Accelerating the Lagrangian method for modeling transient particle transport in indoor environments

Computational fluid dynamics (CFD) with the Lagrangian method has been widely used in predicting transient particle transport in indoor environments. The Lagrangian method calculates the trajectories of individual particles on the basis of Newton's law. Statistically speaking, a large number of particles are needed in the calculations in order to ensure accuracy. Traditionally, modelers have conducted an independence test in order to find a reasonable value for this particle number. However, the unguided process of an independence test can be highly time-consuming when no simple method is available for estimating the necessary particle number.
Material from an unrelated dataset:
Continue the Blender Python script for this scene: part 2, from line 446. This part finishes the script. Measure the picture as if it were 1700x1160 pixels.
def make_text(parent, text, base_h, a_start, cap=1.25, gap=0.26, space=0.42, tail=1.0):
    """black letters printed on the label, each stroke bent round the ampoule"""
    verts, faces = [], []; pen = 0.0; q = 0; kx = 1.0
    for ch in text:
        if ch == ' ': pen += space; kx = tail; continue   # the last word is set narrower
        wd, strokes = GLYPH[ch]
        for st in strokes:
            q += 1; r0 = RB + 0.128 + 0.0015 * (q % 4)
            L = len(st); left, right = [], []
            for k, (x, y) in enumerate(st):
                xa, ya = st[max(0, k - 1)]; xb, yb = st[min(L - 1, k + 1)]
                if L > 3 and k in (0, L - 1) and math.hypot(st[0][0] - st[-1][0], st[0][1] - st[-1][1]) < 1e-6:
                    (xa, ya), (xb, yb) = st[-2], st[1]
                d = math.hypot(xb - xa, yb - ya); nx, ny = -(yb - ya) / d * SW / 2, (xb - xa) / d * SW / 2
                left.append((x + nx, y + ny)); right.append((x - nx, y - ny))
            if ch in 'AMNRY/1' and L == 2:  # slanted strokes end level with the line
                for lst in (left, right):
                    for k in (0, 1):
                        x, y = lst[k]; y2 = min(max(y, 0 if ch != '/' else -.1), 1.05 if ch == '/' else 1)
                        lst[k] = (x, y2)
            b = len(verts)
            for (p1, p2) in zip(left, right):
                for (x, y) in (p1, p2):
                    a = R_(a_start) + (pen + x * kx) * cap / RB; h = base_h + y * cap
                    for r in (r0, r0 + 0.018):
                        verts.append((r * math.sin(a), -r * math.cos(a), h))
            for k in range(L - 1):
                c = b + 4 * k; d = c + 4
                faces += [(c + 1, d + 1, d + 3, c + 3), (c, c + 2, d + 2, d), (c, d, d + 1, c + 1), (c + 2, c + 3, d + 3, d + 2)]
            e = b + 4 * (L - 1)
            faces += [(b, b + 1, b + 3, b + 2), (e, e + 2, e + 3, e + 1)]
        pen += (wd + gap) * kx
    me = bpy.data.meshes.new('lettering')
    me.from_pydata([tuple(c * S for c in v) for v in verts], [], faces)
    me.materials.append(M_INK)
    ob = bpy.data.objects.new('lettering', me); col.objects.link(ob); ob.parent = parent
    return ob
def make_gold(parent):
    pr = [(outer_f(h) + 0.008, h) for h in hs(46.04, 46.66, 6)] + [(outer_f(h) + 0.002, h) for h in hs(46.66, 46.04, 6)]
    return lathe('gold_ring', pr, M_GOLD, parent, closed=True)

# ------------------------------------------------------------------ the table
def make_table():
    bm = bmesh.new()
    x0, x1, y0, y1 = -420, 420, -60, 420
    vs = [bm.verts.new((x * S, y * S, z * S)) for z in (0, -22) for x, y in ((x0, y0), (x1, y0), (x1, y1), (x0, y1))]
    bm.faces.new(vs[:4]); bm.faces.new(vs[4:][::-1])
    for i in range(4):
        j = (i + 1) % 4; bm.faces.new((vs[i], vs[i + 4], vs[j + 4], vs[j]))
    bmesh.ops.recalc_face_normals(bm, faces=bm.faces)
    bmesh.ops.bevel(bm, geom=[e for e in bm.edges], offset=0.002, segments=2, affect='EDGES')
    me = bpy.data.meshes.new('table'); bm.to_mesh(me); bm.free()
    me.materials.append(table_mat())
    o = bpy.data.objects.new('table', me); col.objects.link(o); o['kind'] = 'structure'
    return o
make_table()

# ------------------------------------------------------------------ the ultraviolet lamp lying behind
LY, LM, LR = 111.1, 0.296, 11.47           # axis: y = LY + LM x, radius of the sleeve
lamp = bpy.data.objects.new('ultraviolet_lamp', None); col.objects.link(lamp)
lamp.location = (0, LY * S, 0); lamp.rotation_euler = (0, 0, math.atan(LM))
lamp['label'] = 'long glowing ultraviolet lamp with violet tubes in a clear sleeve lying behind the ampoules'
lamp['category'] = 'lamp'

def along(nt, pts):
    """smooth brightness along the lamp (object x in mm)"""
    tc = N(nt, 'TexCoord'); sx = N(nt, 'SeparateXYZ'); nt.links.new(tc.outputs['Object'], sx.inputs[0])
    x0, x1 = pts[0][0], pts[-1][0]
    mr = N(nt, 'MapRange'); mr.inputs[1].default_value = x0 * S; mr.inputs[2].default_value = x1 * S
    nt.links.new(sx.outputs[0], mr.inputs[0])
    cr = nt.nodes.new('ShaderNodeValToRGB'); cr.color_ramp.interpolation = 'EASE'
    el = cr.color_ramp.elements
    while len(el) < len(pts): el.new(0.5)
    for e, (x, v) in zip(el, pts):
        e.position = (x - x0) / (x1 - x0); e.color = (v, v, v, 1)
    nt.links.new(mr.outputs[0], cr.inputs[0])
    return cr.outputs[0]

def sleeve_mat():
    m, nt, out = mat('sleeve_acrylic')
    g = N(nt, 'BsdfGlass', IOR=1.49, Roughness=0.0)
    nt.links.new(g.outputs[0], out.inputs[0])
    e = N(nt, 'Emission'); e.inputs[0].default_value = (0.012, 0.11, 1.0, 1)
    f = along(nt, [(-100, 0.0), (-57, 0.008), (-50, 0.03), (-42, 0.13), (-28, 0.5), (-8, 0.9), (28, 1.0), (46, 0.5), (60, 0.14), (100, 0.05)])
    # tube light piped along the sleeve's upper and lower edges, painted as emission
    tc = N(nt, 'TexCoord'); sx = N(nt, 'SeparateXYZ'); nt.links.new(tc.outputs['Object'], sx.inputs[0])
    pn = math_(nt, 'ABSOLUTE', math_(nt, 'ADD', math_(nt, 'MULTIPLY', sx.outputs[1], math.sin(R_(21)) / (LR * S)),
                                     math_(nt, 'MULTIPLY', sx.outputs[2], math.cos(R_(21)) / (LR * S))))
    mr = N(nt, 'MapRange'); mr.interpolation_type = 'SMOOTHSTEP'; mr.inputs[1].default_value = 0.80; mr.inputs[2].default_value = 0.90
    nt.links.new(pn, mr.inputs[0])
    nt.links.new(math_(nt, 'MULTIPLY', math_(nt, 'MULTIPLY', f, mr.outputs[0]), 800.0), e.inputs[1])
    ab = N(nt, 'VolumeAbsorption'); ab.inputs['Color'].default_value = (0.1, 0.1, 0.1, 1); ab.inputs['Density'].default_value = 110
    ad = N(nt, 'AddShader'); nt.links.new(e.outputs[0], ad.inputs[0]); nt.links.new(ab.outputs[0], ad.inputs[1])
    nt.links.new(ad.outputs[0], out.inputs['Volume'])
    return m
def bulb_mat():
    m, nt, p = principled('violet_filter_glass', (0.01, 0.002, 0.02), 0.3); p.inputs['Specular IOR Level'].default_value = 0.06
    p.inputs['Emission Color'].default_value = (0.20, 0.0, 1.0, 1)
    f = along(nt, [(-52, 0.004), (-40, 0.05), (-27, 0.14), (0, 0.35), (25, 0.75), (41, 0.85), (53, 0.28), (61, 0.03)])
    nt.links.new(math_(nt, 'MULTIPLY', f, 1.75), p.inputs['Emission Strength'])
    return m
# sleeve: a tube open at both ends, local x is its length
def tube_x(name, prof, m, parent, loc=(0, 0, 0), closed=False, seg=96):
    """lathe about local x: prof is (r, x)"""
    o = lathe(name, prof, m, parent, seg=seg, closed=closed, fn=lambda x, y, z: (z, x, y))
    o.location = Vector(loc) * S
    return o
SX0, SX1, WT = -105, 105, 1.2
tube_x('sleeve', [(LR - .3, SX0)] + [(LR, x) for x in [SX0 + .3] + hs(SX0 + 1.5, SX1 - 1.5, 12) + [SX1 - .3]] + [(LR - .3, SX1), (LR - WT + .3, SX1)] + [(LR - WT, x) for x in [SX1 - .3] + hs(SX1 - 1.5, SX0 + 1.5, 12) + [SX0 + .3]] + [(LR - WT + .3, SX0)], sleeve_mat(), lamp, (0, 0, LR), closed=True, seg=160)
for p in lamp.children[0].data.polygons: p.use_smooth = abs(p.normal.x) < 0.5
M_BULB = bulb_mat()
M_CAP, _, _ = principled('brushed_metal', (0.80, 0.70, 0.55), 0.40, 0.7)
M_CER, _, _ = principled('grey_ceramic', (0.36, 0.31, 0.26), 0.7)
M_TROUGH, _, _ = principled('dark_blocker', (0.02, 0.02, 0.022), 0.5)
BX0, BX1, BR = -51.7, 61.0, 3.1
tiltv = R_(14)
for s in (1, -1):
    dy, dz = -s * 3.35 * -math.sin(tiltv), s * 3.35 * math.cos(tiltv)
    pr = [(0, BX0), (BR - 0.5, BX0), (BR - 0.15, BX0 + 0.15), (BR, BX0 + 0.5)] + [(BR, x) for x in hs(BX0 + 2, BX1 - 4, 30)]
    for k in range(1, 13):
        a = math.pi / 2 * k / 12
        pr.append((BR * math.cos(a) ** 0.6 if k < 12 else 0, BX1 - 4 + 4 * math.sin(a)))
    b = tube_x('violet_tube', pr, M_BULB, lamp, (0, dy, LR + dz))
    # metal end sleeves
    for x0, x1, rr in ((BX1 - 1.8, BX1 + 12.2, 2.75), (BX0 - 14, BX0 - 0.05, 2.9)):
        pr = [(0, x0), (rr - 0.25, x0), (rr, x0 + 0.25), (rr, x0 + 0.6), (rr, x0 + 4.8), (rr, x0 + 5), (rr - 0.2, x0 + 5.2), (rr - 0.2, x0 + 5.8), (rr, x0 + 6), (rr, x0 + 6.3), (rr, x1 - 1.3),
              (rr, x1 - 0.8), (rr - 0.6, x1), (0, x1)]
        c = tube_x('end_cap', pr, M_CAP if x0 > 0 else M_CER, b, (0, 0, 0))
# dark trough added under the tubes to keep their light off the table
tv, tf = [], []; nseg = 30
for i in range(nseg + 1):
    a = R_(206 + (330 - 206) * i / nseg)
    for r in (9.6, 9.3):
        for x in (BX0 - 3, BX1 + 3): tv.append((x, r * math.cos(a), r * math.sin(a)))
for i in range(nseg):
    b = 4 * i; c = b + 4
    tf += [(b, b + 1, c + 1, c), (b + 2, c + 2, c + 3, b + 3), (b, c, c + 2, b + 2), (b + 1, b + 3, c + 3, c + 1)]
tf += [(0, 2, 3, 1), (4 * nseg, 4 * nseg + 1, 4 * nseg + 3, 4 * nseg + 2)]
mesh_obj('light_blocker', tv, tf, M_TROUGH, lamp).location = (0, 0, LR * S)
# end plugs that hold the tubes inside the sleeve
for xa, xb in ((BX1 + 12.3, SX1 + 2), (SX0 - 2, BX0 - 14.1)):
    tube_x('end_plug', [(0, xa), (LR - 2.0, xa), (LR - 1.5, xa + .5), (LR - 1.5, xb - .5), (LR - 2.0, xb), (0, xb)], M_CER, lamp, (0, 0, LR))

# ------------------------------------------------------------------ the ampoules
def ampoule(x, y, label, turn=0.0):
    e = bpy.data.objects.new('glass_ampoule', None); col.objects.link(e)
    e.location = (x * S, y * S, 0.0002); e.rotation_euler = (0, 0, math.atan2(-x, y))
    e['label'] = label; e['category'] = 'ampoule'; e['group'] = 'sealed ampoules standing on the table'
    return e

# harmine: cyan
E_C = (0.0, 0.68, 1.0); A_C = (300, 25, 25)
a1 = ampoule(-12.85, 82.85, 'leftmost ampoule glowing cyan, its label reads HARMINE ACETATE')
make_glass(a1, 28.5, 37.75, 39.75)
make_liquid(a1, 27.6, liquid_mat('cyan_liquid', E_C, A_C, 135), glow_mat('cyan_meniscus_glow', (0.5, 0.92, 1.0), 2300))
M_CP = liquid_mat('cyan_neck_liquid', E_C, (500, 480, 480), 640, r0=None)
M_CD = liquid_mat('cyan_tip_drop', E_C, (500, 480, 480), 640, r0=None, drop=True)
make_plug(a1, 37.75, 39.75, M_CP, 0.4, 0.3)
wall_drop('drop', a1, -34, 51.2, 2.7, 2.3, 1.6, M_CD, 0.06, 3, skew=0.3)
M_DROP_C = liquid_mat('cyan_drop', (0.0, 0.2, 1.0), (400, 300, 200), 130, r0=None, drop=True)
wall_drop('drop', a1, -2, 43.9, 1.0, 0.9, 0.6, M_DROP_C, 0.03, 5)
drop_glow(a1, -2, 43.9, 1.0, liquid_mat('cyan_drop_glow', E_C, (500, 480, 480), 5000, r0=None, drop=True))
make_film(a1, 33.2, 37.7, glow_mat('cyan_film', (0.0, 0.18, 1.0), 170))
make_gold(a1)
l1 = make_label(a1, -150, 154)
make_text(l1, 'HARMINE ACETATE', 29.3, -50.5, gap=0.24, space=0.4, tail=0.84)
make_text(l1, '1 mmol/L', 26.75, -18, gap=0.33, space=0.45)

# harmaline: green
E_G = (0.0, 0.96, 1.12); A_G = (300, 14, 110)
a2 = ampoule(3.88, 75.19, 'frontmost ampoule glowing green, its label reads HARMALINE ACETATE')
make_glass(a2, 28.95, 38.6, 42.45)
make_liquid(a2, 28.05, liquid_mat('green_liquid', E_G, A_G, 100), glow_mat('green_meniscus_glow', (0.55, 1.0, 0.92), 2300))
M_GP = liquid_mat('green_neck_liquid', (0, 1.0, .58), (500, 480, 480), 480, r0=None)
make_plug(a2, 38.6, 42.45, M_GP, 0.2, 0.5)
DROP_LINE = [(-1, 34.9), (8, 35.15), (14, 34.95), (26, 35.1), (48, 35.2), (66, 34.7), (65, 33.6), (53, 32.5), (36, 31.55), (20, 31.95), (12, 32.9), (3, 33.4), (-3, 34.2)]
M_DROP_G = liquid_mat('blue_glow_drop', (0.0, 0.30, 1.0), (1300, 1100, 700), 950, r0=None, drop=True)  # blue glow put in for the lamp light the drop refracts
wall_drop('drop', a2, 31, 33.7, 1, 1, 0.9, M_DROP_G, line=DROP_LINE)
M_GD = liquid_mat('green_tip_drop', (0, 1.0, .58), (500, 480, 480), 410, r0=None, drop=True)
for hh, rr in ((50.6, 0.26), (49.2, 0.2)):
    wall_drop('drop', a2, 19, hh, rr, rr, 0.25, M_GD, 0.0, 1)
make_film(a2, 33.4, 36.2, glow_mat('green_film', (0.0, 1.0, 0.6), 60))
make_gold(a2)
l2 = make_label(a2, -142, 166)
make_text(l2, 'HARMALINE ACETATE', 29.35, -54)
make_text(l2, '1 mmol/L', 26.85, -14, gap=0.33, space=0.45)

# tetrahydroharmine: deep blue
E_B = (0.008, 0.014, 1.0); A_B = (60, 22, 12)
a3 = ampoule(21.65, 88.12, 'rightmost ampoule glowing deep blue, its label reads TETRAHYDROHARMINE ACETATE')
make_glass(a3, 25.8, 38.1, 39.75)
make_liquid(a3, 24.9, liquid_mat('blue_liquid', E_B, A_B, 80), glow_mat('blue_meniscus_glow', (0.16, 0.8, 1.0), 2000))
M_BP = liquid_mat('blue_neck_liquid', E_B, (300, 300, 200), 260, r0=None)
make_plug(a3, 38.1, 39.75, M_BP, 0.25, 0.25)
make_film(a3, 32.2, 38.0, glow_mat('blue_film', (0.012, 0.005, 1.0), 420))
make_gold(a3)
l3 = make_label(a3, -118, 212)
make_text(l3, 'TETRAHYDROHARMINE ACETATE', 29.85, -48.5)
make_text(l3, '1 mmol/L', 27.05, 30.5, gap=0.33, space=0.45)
Therefore, this investigation developed a method for estimating the necessary particle number in the Lagrangian method. Furthermore, the computing cost of the Lagrangian method is positively associated with the particle number. If this number is too large, the computing cost may not be affordable. Thus, this study proposed the superimposition and time-averaging methods to reduce the necessary particle number. This investigation designed multiple cases to verify the proposed methods. The verification results show that the estimation method can provide the necessary particle number with a reasonable magnitude. Moreover, the superimposition method can reduce the necessary particle number when the particle source duration is relatively long. On the other hand, the time-averaging method can reduce the necessary particle number by up to 30 times. When compared with experimental data, predictions of transient particle transport in indoor environments by the combined Lagrangian, superimposition, and time-averaging method with the estimated particle number are reasonably accurate.